There is now an urgency being attached to bringing change in demographic trends as President Xi Jinpings policy of national rejuvenation depends on a large, growing and well-educated population. He has sought to tackle the long-term economic and social pressures from a shrinking, ageing society by lifting the limits on family size imposed by some of the countrys earlier leaders. He has taken steps to build a strong social safety network and announced a new phase of high-quality growth less dependent on legions of cheap, abundant migrant workers from the countryside. The population issue is the most important issue for the future but is the one that is most easily neglected, Ren Zeping, a former chief economist for the Evergrande Group, a massive housing developer, who has studied the looming demographic crunch, wrote in widely circulated comment after the population numbers were released on February 17.
One of the options available to China to address the worker-shortages it has begun to experience is to import people from the neighbouring countries, from a country such as Pakistan which has one of the youngest populations in the world. As is well known, China built its economy initially by exporting labour-intensive products to the West. However, rapid development has resulted in higher wages. Several Chinese enterprises have moved their operations to labour-surplus countries such as Laos, Cambodia, Thailand and Indonesia. Chinese enterprises have not come to Pakistan as they consider the general public is not welcoming. Some of the anti-China sentiment that has been created is the result of Indian endeavours where articles are written and sold to Pakistani authors who are prepared to publish them under their names.

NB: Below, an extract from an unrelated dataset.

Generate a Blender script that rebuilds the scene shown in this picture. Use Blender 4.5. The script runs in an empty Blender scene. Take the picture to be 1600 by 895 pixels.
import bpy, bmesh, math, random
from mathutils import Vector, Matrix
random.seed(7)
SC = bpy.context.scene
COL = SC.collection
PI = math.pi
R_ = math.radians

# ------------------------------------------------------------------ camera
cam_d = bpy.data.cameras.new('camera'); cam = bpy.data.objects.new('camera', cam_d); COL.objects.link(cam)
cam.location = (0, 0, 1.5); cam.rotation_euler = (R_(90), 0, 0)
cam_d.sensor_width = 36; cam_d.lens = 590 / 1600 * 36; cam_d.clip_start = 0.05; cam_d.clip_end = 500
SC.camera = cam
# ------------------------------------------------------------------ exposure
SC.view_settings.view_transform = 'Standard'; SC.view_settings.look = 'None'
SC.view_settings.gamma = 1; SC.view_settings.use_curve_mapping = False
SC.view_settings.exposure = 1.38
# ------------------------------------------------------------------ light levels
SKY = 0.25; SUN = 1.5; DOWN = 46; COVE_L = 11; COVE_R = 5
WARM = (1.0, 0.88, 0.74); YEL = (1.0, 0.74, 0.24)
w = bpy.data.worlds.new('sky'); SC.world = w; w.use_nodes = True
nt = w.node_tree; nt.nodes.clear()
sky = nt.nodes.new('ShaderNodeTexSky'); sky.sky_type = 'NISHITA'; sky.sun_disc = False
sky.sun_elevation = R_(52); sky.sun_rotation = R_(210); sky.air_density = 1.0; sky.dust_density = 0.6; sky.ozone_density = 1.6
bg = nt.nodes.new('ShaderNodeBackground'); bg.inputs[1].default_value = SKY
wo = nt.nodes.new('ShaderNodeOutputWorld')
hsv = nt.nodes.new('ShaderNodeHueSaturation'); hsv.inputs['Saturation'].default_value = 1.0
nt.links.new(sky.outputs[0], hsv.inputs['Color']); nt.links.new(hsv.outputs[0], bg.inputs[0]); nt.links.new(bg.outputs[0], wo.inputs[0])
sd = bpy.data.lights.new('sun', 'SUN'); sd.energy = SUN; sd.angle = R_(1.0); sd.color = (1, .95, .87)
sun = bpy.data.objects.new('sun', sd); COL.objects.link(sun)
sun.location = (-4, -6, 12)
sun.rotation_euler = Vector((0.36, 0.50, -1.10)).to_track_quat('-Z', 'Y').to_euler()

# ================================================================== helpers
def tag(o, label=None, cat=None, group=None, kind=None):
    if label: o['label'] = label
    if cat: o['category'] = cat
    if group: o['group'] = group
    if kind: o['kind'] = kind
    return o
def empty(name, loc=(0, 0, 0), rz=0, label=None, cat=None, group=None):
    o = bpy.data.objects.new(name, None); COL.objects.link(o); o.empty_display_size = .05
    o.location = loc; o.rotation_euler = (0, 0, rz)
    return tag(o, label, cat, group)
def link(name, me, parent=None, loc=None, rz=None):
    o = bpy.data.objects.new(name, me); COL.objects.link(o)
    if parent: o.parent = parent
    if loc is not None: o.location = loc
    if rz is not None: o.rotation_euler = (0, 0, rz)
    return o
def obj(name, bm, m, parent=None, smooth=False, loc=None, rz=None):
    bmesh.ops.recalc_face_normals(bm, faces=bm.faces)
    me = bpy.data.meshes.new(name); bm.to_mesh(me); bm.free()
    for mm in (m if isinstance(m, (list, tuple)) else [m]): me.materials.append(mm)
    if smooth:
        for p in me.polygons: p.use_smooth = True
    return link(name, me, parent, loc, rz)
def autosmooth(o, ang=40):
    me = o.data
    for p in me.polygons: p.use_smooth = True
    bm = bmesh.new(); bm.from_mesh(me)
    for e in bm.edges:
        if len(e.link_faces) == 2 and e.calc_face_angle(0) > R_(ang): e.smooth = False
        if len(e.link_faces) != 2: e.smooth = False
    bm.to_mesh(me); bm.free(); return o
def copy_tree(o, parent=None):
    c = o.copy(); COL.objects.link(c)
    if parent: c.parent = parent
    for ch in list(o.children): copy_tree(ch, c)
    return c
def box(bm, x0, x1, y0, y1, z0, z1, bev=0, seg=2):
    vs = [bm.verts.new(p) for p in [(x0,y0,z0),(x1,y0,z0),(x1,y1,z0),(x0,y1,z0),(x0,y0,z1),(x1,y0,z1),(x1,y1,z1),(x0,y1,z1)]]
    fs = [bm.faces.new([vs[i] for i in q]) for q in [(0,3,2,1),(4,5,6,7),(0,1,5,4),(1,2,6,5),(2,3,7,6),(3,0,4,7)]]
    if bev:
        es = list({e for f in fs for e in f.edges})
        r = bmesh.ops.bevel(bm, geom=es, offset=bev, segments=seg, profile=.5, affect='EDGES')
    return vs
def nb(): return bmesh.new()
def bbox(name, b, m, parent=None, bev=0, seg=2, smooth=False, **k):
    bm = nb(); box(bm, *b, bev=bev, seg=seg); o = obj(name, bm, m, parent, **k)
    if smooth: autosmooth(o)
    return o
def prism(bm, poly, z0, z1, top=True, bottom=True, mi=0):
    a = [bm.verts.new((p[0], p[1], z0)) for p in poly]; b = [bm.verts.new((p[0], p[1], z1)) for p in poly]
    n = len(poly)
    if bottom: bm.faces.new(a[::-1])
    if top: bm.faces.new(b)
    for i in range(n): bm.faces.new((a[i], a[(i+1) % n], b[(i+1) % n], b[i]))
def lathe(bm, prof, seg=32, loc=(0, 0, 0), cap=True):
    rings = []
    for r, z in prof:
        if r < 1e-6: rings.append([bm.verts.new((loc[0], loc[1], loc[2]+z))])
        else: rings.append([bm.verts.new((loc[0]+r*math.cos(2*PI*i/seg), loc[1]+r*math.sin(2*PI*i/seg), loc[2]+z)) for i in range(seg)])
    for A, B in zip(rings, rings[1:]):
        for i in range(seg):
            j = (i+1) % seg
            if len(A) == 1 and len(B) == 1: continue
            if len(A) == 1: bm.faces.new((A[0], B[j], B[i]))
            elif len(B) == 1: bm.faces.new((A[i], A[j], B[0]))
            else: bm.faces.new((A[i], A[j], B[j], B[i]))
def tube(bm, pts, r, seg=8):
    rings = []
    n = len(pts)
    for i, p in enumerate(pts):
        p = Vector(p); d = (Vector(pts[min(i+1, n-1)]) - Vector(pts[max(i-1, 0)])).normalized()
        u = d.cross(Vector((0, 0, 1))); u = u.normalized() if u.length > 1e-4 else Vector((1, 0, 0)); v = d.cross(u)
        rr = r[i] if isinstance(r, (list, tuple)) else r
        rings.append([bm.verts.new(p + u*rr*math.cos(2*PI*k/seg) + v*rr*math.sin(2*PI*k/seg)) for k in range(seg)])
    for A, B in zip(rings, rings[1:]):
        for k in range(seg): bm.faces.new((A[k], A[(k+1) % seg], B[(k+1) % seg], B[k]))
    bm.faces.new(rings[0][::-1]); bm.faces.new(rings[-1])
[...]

However, the country is experiencing another kind of worker shortage. With its technological sector rapidly developing, China needs large number of well-educated and trained workers. With a concerted effort that is made by the government working with the private sector, Pakistan could produce the well-trained and educated work force the Chinese need. Japan with worker-shortages that are also the result of demographic change has begun to import Indian workers who have graduated from the well-known science and technology institutions the country has established over the last six decades. Pakistan could follow the Indian example.